Después del punto final, supe que había escrito una novela de aventuras. Sin darme cuenta, sin proponérmelo. Nunca el escritor tiene control total del texto, y el argumento toma caminos inesperados. En Risas de mujeres desnudas, editado por Obloshka, conté la historia de una chica travesti que, con su compañera inseparable, enfrentan al destino. Si bien no se mueven de su geografía, la narración se construyó como un viaje, a través de un escenario hostil, y con una protagonista que asume el riesgo de las decisiones osadas.
A los ocho años, mi entrada a la Literatura con mayúsculas fue a través de las novelas de aventuras. Un género que resulta único a la hora de aprender a narrar. Emilio Salgari me guio. Mis primeros viajes fueron para encontrar a la misteriosa Reina de los Caribes. Me gustaba ese héroe que, obligado a vestir ropas de corsario, viajaba a un mundo desconocido dispuesto a todo por recuperar a su amada Honorata. El corsario negro enfrenta muchos misterios con una valentía única. Y así es Peona cuando se lanza a la aventura. Su mayor propósito es encontrar al Oso Rinaldi, su amor adolescente, que se alejó de Luján sin dar señales de vida. Si algo no le falta a nuestra heroína es coraje y bravura para sortear todas las peripecias. En esta vida acepto cualquier destino menos el de víctima, dirá Peona.
La historia del bar El Almas me fue referida hace muchos años, tiempo después de su clausura. Una maestra, con su papá y sus hijas pequeñas, deciden instalar una confitería en Luján para que las señoras se reúnan a tomar el té con torta. Las señoras nunca aparecen. Quebrada y a punto de cerrarlo, un grupo de travestis comienza a frecuentar el lugar, lo transforma en un refugio para la comunidad y lo salvan del fracaso. Esta decisión las enfrentará al clero, a la policía y a los burócratas municipales. Decenas de denuncias se presentaron contra El Almas, pero entre todos los vecinos que recibió la comisaría, hubo una anciana que sin poder dar razones claras de su encono, sostuvo que desde ese bar le llegaban “risas de mujeres desnudas”. ¡Bingo! El relato tenía hasta título.
Pero el título y la anécdota no son suficientes para una novela. Es necesario que alguien lo cuente. El relato perduró en mi cabeza.
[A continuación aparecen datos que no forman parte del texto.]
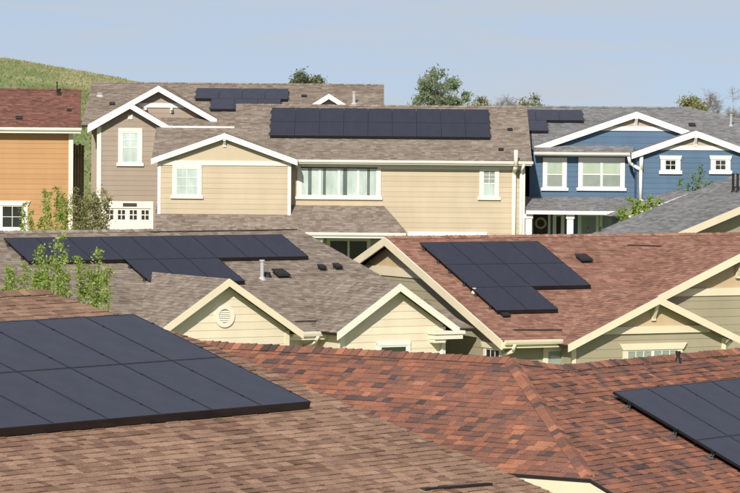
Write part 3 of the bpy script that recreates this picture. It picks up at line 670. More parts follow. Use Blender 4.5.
# ================================================================== HOUSE 6: tan two-storey, centre back
H = House('house', 'two storey tan house with long solar array along its taupe ridge', 370, 200, 168, 0, 2)
ye, yr = -.45, 5.6
ze = H.hy(415, 160.5, ye).z; zr = H.hy(380, 106, yr).z; T6 = (zr - ze) / (yr - ye)
xr = H.hy(527, 107.5, yr).x; xl = H.hy(236.5, 104, yr).x; xll = H.hy(155, 140, 2).x
O6 = Vector((0, ye, ze)); hit6 = lambda x, y: H.hr(x, y, O6, 0, T6)
yl = hit6(195, 128).y; zl = ze + T6 * (yl - ye)
ro = roof(H, [[(xl, ye, ze), (xr, ye, ze), (xr, yr, zr), (xl, yr, zr)], [(xll, ye, ze), (xl, ye, ze), (xl, yl, zl), (xll, yl, zl)]], 'taupe_shingle', expo=.145, wmin=.14, wmax=.30, seed=61, lift=1.2)
roof(H, [[(xl, 2 * yr - ye, ze), (xr, 2 * yr - ye, ze), (xr, yr, zr), (xl, yr, zr)], [(xll, yl + 3, zl - T6 * 3), (xl, yl + 3, zl - T6 * 3), (xl, yl, zl), (xll, yl, zl)]], 'taupe_shingle', name='rear_roof', expo=.25, wmin=.4, wmax=.8, seed=62)
caps((xl, yr, zr), (xr, yr, zr), (0, -1, -T6), (0, 1, -T6), 'taupe_shingle', ro, seed=63)
wf = front(H, 0); xwr = xr - .28; xgl = H.hy(162, 180, -.7).x
wall(wf, [(H.hy(284, 180, 0).x, 0), (xwr, 0), (xwr, ze + .05), (H.hy(284, 180, 0).x, ze + .05)], 'tan_siding', .21)
MB().box((xll + .3, .15, 0), (xwr - .02, 2 * yr - .2, ze)).build('core_wall', 'tan_siding', H.e)
MB().prism([(xr - .3, 0, ze), (xr - .3, 2 * yr, ze), (xr - .3, yr, zr - .15)], (-.12, 0, 0)).build('end_gable', 'tan_siding', H.e)
MB().prism([(xl + .3, 0, ze), (xl + .3, 2 * yr, ze), (xl + .3, yr, zr - .15)], (.12, 0, 0)).build('end_gable', 'tan_siding', H.e)
bar(wf, xwr - .14, xwr + .02, 0, ze - .12, .045, 'pale_trim', 'corner_board')
bar(wf, H.hy(296, 160, 0).x, xwr + .02, ze - .36, ze - .10, .05, 'pale_trim', 'frieze')
MB().box((xl - 2, ye - .02, ze - .17), (xr, ye - .002, ze - .012)).build('fascia', 'white_trim', H.e)
gutter(H, H.hy(297, 160, ye).x, xr + .05, ye - .02, ze + .0, 'white_trim', .11, .10)
# left front gable
yg = -1.1
a, t, w0, w1, wfg, g = small_gable(H, 'taupe_shingle', (224.5, 133.5), (151, 158.5), (297.5, 160.5), yg, .28, 2.4, 'tan_siding', 'white_trim', .22, 'gable', 2.4, seed=64)
_, fz = wfg.px(224, 162.5); hw = min((a.z - fz - .14) / t, w0 - .3)
wall(WF(H, (0, yg + .28 - .03, 0), (1, 0, 0), (0, -1, 0)), [(a.x - hw, fz), (a.x + hw, fz), (a.x + hw, a.z - .16 - t * hw), (a.x, a.z - .16), (a.x - hw, a.z - .16 - t * hw)], 'tan_panel', planks=False, name='gable_panel', thick=.02)
bar(wfg, a.x - w0 + .27, a.x + w1 - .27, fz - .12, fz + .07, .06, 'pale_trim', 'frieze')
bracket(H, a.x, yg + .28, a.z - .2, .35, 'white_trim', .1)
p0_, p1_ = wfg.px(175.5, 195.5), wfg.px(198.5, 168); window(wfg, p0_[0], p1_[0], p0_[1], p1_[1], grid=(2, 3), trim=.13, tm='pale_trim', sash=False)
p0_, p1_ = wf.px(300.5, 196), wf.px(377.5, 167.5); window(wf, p0_[0], p1_[0], p0_[1], p1_[1], units=4, trim=.14, tm='pale_trim')
p0_, p1_ = wf.px(482.5, 197), wf.px(496, 170); window(wf, p0_[0], p1_[0], p0_[1], p1_[1], grid=(2, 3), trim=.13, tm='pale_trim', sash=True, upper='blind_grey')
px_ = H.hy(516, 150, ye - .15)
downspout(H, [(px_.x, ye - .2, px_.z), (px_.x, ye - .2, ze - .2), (px_.x - .05, -.12, ze - .45), (px_.x - .05, -.12, 0)], .085, 'pale_trim')
px_ = H.hy(524, 165, ye); downspout(H, [(px_.x, ye - .05, ze - .1), (px_.x - .1, -.08, ze - .5), (px_.x - .1, -.08, 0)], .06, 'white_trim')
# porch roof
yt, yb = -.05, -2.2
zt_ = H.hy(250, 205, yt).z; zb_ = H.hy(345, 232.5, yb).z; zt_ = max(zt_, zb_ + .7)
tp = (zt_ - zb_) / (yt - yb)
xp0 = H.hy(155, 215, -1).x; xp1t = H.hy(384, 206, yt).x; xp1b = H.hy(406, 233, yb).x
pr = roof(H, [[(xp0, yt, zt_), (xp1t, yt, zt_), (xp1b, yb, zb_), (xp0, yb, zb_)], [(xp1t, yt, zt_), (xp1b, yt, zb_), (xp1b, yb, zb_)]], 'taupe_shingle', name='porch_roof', expo=.145, wmin=.14, wmax=.30, seed=65)
MB().box((xp0, yb - .03, zb_ - .22), (xp1b, yb - .002, zb_ - .012)).build('porch_fascia', 'white_trim', H.e)
gutter(H, H.hy(300, 231, yb).x, xp1b, yb - .03, zb_ + .0, 'white_trim', .12, .1)
p0_, p1_ = wf.px(329, 262), wf.px(368, 240); window(wf, p0_[0], p1_[0], p0_[1], p1_[1], units=2, trim=.1, tm='white_trim', inside='interior_dark')
for px in (320, 403):
    q = H.hy(px, 240, yb + .3); MB().box((q.x - .09, yb + .2, 0), (q.x + .09, yb + .4, zb_ - .22)).box((q.x - .13, yb + .16, zb_ - .36), (q.x + .13, yb + .44, zb_ - .222)).build('porch_post', 'white_trim', H.e)
bz = wf.px(450, 234)[1]; bar(wf, wf.px(408, 233)[0], wf.px(487, 233)[0], bz - .1, bz + .08, .06, 'white_trim', 'band_board')
q1 = H.hr(272, 107.5, O6 + Vector((0, 0, .14)), 0, T6); st0 = q1 + Vector((0, -1, -T6)) / math.sqrt(1 + T6 * T6) * (2 * PH + GAP)
solar_array('long two row black solar array below the tan house ridge', H, (q1.x, st0.y, st0.z - .13), (1, 0, 0), (0, 1, T6), [(0, 0, 9), (1, 0, 9)])
for px, py in ((510, 130.5), (501, 150.5)): box_vent(H, ro, hit6(px, py), .22, .2, .09, T6)

# ================================================================== HOUSE 5: grey-brown two-storey, left back
H = House('house', 'two storey grey brown house with white garage door, back left', 120, 200, 175, 0, 2.4)
yr = 7.5; ye = -.2
zr = H.hy(238, 84, yr).z; xl = H.hy(92, 81.5, yr).x; xr = H.hy(384, 86, yr).x
ze = H.hy(205, 126, ye + 1.2).z; ye5 = ye + 1.2; T5 = (zr - ze) / (yr - ye5)
O5 = Vector((0, yr, zr)); hit5 = lambda x, y: H.hr(x, y, O5, 0, T5)
ro = roof(H, [[(xl, ye5, ze), (xr, ye5, ze), (xr, yr, zr), (xl, yr, zr)]], 'taupe_shingle', expo=.145, wmin=.14, wmax=.30, seed=51, lift=1.2)
roof(H, [[(xl, 2 * yr - ye5, ze), (xr, 2 * yr - ye5, ze), (xr, yr, zr), (xl, yr, zr)]], 'taupe_shingle', name='rear_roof', expo=.25, wmin=.4, wmax=.8, seed=52)
caps((xl, yr, zr), (xr, yr, zr), (0, -1, -T5), (0, 1, -T5), 'taupe_shingle', ro, seed=53)
MB().box((xl + .4, ye5 + .5, 0), (xr - .4, 2 * yr - ye5 - .5, ze)).build('core_wall', 'grey_siding', H.e)
for x, s_ in ((xr - .3, -.12), (xl + .3, .12)): MB().prism([(x, ye5 + .5, ze), (x, 2 * yr - ye5 - .5, ze), (x, yr, zr - .15)], (s_, 0, 0)).build('end_gable', 'grey_siding', H.e)
MB().box((H.hy(170, 127, ye5).x, ye5 - .03, ze - .2), (H.hy(300, 127, ye5).x, ye5 - .002, ze - .012)).build('fascia', 'white_trim', H.e)
# tall rear gable (peak 158,86)
yb5 = ye + .5
a = H.hy(158.5, 86, yb5); r_ = H.hy(217, 119.5, yb5); t = (a.z - r_.z) / (r_.x - a.x); w1 = r_.x - a.x; w0 = a.x - H.hy(88, 127, yb5).x
faces = [[Vector((a.x, yb5, a.z)), Vector((a.x + s * w, yb5, a.z - t * w)), Vector((a.x + s * w, yr - .5, a.z - t * w)), Vector((a.x, yr - .5, a.z))] for s, w in ((-1, w0), (1, w1))]
roof(H, faces, 'taupe_shingle', name='gable_roof', seed=54); rake_pair(H, a.x, yb5, a.z, w0, w1, t, .24, 'white_trim')
wfb = front(H, yb5 + .4); zz = lambda x: a.z - t * abs(x - a.x) - .14
zb5 = ze - .3
wall(wfb, [(a.x - w0 + .4, zb5), (a.x + w1 - .4, zb5), (a.x + w1 - .4, zz(a.x + w1 - .4)), (a.x, zz(a.x)), (a.x - w0 + .4, zz(a.x - w0 + .4))], 'grey_siding', .21)
_, fz = wfb.px(160, 105.5); hw = (a.z - fz - .14) / t
bar(wfb, a.x - hw, a.x + hw, fz - .09, fz + .10, .06, 'white_trim', 'frieze')
for dx in (-.55, .55): bracket(H, a.x + dx, yb5 + .4, fz - .09, .22, 'white_trim', .09)
zp1 = H.hy(205, 118, yb5 + .38).z; zp0 = H.hy(205, 125.8, yb5 - .5).z; xq0, xq1 = H.hy(160, 126, yb5 - .5).x, H.hy(238, 126, yb5 - .5).x
roof(H, [[(xq0, yb5 + .38, zp1), (xq1, yb5 + .38, zp1), (xq1, yb5 - .5, zp0), (xq0, yb5 - .5, zp0)]], 'taupe_shingle', name='pent_roof', seed=57, deck=.06)
MB().box((xq0, yb5 - .53, zp0 - .17), (xq1, yb5 - .502, zp0 - .012)).build('pent_fascia', 'white_trim', H.e)
# front gable over the garage (peak 130,103)
yf5 = -.35
a, t, w0, w1, wf, g = small_gable(H, 'taupe_shingle', (130, 103), (87.5, 127.5), (172, 127.5), yf5, .4, 0, 'grey_siding', 'white_trim', .24, 'gable', yb5 + 1.5, seed=55, corner=False)
xl5 = a.x - w0 + .4; bar(wf, xl5 - .02, xl5 + .16, 0, a.z - t * (w0 - .4) - .2, .05, 'pale_trim', 'corner_board')
p0_, p1_ = wf.px(121.5, 163), wf.px(139, 132); window(wf, p0_[0], p1_[0], p0_[1], p1_[1], grid=(2, 2), trim=.14, tm='pale_trim', sash=True)
va, vz = wf.px(130.3, 117); bar(wf, va - .1, va + .1, vz - .1, vz + .1, .06, 'pale_trim', 'square_vent')
h0, h1 = wf.px(101, 208), wf.px(153.5, 201.5); bar(wf, h0[0], h1[0], h0[1], h1[1], .07, 'pale_trim', 'garage_header')
bar(wf, h0[0], h0[0] + .12, 0, h0[1], .06, 'pale_trim', 'garage_jamb'); bar(wf, h1[0] - .1, h1[0], 0, h0[1], .06, 'pale_trim', 'garage_jamb')
nm, _ = wf.px(130, 205); nz0 = (h0[1] + h1[1]) / 2
num = MB()
wf.box(num, nm - .30, nm + .30, nz0 - .075, nz0 + .075, .07, .085); num.build('number_plaque', 'door_brown', H.e)
# garage door: panels in a grid with four lites
gd0, gd1 = h0[0] + .12, h1[0] - .10; gt = h0[1] - .02; gw = (gd1 - gd0) / 4; gh = .55
gdo = wf.box(MB(), gd0, gd1, 0, gt, .022, .028).build('garage_door', 'garage_white', H.e)
for r in range(4):
    for c in range(4):
        x0, x1, z1, z0 = gd0 + gw * c + .04, gd0 + gw * (c + 1) - .04, gt - gh * r - .04, gt - gh * (r + 1) + .04
        if r == 0:
            x0 += .06; x1 -= .06; z0 += .05; z1 -= .02
            pn = wf.box(MB(), x0, x1, z0, z1, .0285, .034).build('lite', 'interior_dark', gdo)
            g_ = MB(); wf.box(g_, (x0 + x1) / 2 - .02, (x0 + x1) / 2 + .02, z0, z1, .03, .045); wf.box(g_, x0, x1, (z0 + z1) / 2 - .02, (z0 + z1) / 2 + .02, .03, .0445); g_.build('muntin', 'garage_white', gdo)
        else: wf.box(MB(), x0, x1, z0, z1, .0285, .042).build('door_panel', 'garage_white', gdo)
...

Lo imaginé como guion de largometraje, como musical, como serie para televisión. Fue una escaleta, un proyecto en una libreta. En mi trabajo como productor de televisión, hicimos una nota que tuvo a Nicolás Artusi como cronista y entrevistador de la maestra que había gestado El Almas. Hablamos con ella, con las chicas que alguna vez habían visitado ese lugar mítico. Sin embargo, mis intentos por comenzar su escritura siempre fracasaban. En medio de eso, escribí cuentos y otras dos novelas.
Hasta que apareció Peona. A El Almas le faltaba la aventura que le otorga la ficción a la realidad, por cierto, infinitamente más aburrida. Me equivocaba al pensar que contar los hechos cronológicamente y cómo sucedieron bastaba. Ese era el error y la falla. Como surgida de una novela de Emilio Salgari, la travesti iluminada y eterna que cantaba Virgen Morenita en las peñas y escuchaba a Ricardo Montaner, comenzó a guiarme, con su fuerza, su humor y su bravura. Y Risas de mujeres desnudas fue novela. La ficción hizo su trabajo y embelleció esa historia. Le puso humor sin quitarle nada de la crueldad de la que fueron víctimas sus protagonistas.
Los años pasaron. La historia de El Almas parece haber quedado atrás. Pero escribo estas líneas poco tiempo después de que alguien arroje una molotov en la vidriera del Maricafé en Palermo, de que decenas de gays y trans sigan recibiendo golpizas “por su condición” y muchas veces encuentren la muerte. Y mientras, una ex panelista de televisión, devenida en diputada, expresa en todos los canales y sin un poquito de vergüenza que mientras un chico muera de hambre, no se pueden priorizar los “derechos” de las personas trans. A veces, la ficción transforma a la realidad y la vuelve más real. Solo espero que esta vez sean las risas de Peona las que se escuchen desde El Almas.